YOUR OBJECTIVE:
Set the listing down again exactly, please, apart from its pictures.
— START OF PROVIDED DATA —
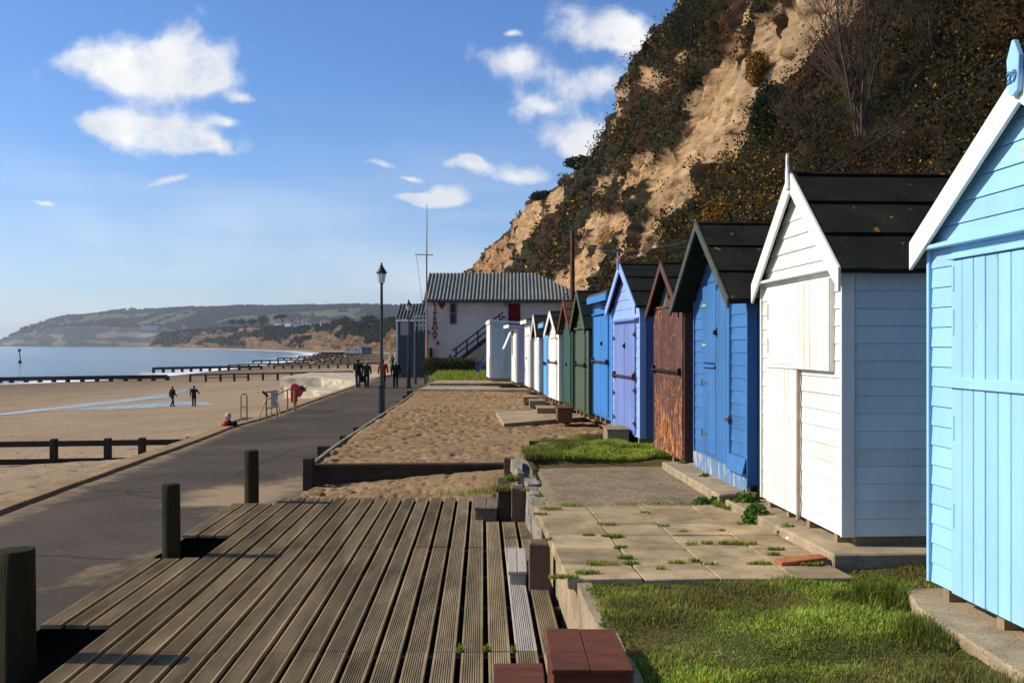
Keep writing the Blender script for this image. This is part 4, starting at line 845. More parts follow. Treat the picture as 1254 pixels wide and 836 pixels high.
for _ in range(1): bare = bare|np.pad(bare,1,mode='edge')[:-2,1:-1]|np.pad(bare,1,mode='edge')[2:,1:-1]|np.pad(bare,1,mode='edge')[1:-1,:-2]|np.pad(bare,1,mode='edge')[1:-1,2:]
bare = bare&~(fbm(G[...,1]*.28, G[...,2]*.45, G[...,0]*.3, oct=3, seed=131) > .30)          # tufts that have taken hold on the rock
soft = bare.astype(float)
for _ in range(2): soft = (np.pad(soft,1,mode='edge')[:-2,1:-1]+np.pad(soft,1,mode='edge')[2:,1:-1]+np.pad(soft,1,mode='edge')[1:-1,:-2]+np.pad(soft,1,mode='edge')[1:-1,2:]+soft)/5
gx, gy, gz = G[...,0].copy(), G[...,1].copy(), G[...,2].copy(); ls = np.interp(gy, [0,40,120,400], [1.,1.,.62,.32])
bil = (1-np.abs(vnoise(gy*.85*ls, gz*.85*ls, gx*.5*ls, seed=301))*2)*.55+(1-np.abs(vnoise(gy*2.0*ls, gz*2.0*ls, gx*ls, seed=302))*2)*.30+.35*fbm(gy*4*ls, gz*4*ls, gx*2*ls, oct=3, seed=303)
vgd = (1-soft)*(bil+.25)*np.clip(1/ls,1,2.6)*.62; vgd[:,210:] *= .5
G[...,0] += nx[:,None]*vgd*.9; G[...,1] += ny[:,None]*vgd*.9; G[...,2] += vgd*.45
base = np.array([1.,1.,1.])
w1 = np.clip((fbm(G[...,1]*.05, G[...,2]*.08, oct=3, seed=50)+.25)*1.6, 0, 1)[...,None]
tone = (1-w1)*np.array([1.0,.98,.95])+w1*np.array([1.02,.92,.80])
farm = np.clip((G[...,1:2]-170)/90,0,1); tone = tone*(1-farm)+farm*np.array([.78,.60,.45])*(.8+.3*w1)
vk = fbm(G[...,1]*.10, G[...,2]*.16, G[...,0]*.1, oct=3, seed=61)[...,None]; vr = (.7+.9*fbm(gy*3*ls, gz*3*ls, oct=3, seed=305))[...,None]
vt = np.where(vk > .22, np.array([.07,.10,.055]), np.where(vk < -.12, np.array([.13,.08,.06]), np.array([.070,.072,.042])))*vr
tone = tone*(.72+.5*np.clip(fbm(gy*.6,gz*.9,oct=4,seed=306)+.5,0,1))[...,None]
tone = np.where(soft[...,None] > .5, tone, vt)
rim = (np.arange(G.shape[1]) > 203)[None,:,None]&(G[...,1:2] > 150); tone = np.where(rim, np.array([.10,.12,.07]), tone)
cl = gridmesh('cliff', G, rock_mat('sandstone_cliff', (.46,.325,.190), (.34,.232,.132), 1.1, (.11,.070,.042)), tone=tone, smooth=False); tag(cl, kind='structure')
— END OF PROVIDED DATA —
WORKED ANSWER:
Keep writing the Blender script for this image. This is part 4, starting at line 845. More parts follow. Treat the picture as 1254 pixels wide and 836 pixels high.
for _ in range(1): bare = bare|np.pad(bare,1,mode='edge')[:-2,1:-1]|np.pad(bare,1,mode='edge')[2:,1:-1]|np.pad(bare,1,mode='edge')[1:-1,:-2]|np.pad(bare,1,mode='edge')[1:-1,2:]
bare = bare&~(fbm(G[...,1]*.28, G[...,2]*.45, G[...,0]*.3, oct=3, seed=131) > .30)          # tufts that have taken hold on the rock
soft = bare.astype(float)
for _ in range(2): soft = (np.pad(soft,1,mode='edge')[:-2,1:-1]+np.pad(soft,1,mode='edge')[2:,1:-1]+np.pad(soft,1,mode='edge')[1:-1,:-2]+np.pad(soft,1,mode='edge')[1:-1,2:]+soft)/5
gx, gy, gz = G[...,0].copy(), G[...,1].copy(), G[...,2].copy(); ls = np.interp(gy, [0,40,120,400], [1.,1.,.62,.32])
bil = (1-np.abs(vnoise(gy*.85*ls, gz*.85*ls, gx*.5*ls, seed=301))*2)*.55+(1-np.abs(vnoise(gy*2.0*ls, gz*2.0*ls, gx*ls, seed=302))*2)*.30+.35*fbm(gy*4*ls, gz*4*ls, gx*2*ls, oct=3, seed=303)
vgd = (1-soft)*(bil+.25)*np.clip(1/ls,1,2.6)*.62; vgd[:,210:] *= .5
G[...,0] += nx[:,None]*vgd*.9; G[...,1] += ny[:,None]*vgd*.9; G[...,2] += vgd*.45
base = np.array([1.,1.,1.])
w1 = np.clip((fbm(G[...,1]*.05, G[...,2]*.08, oct=3, seed=50)+.25)*1.6, 0, 1)[...,None]
tone = (1-w1)*np.array([1.0,.98,.95])+w1*np.array([1.02,.92,.80])
farm = np.clip((G[...,1:2]-170)/90,0,1); tone = tone*(1-farm)+farm*np.array([.78,.60,.45])*(.8+.3*w1)
vk = fbm(G[...,1]*.10, G[...,2]*.16, G[...,0]*.1, oct=3, seed=61)[...,None]; vr = (.7+.9*fbm(gy*3*ls, gz*3*ls, oct=3, seed=305))[...,None]
vt = np.where(vk > .22, np.array([.07,.10,.055]), np.where(vk < -.12, np.array([.13,.08,.06]), np.array([.070,.072,.042])))*vr
tone = tone*(.72+.5*np.clip(fbm(gy*.6,gz*.9,oct=4,seed=306)+.5,0,1))[...,None]
tone = np.where(soft[...,None] > .5, tone, vt)
rim = (np.arange(G.shape[1]) > 203)[None,:,None]&(G[...,1:2] > 150); tone = np.where(rim, np.array([.10,.12,.07]), tone)
cl = gridmesh('cliff', G, rock_mat('sandstone_cliff', (.46,.325,.190), (.34,.232,.132), 1.1, (.11,.070,.042)), tone=tone, smooth=False); tag(cl, kind='structure')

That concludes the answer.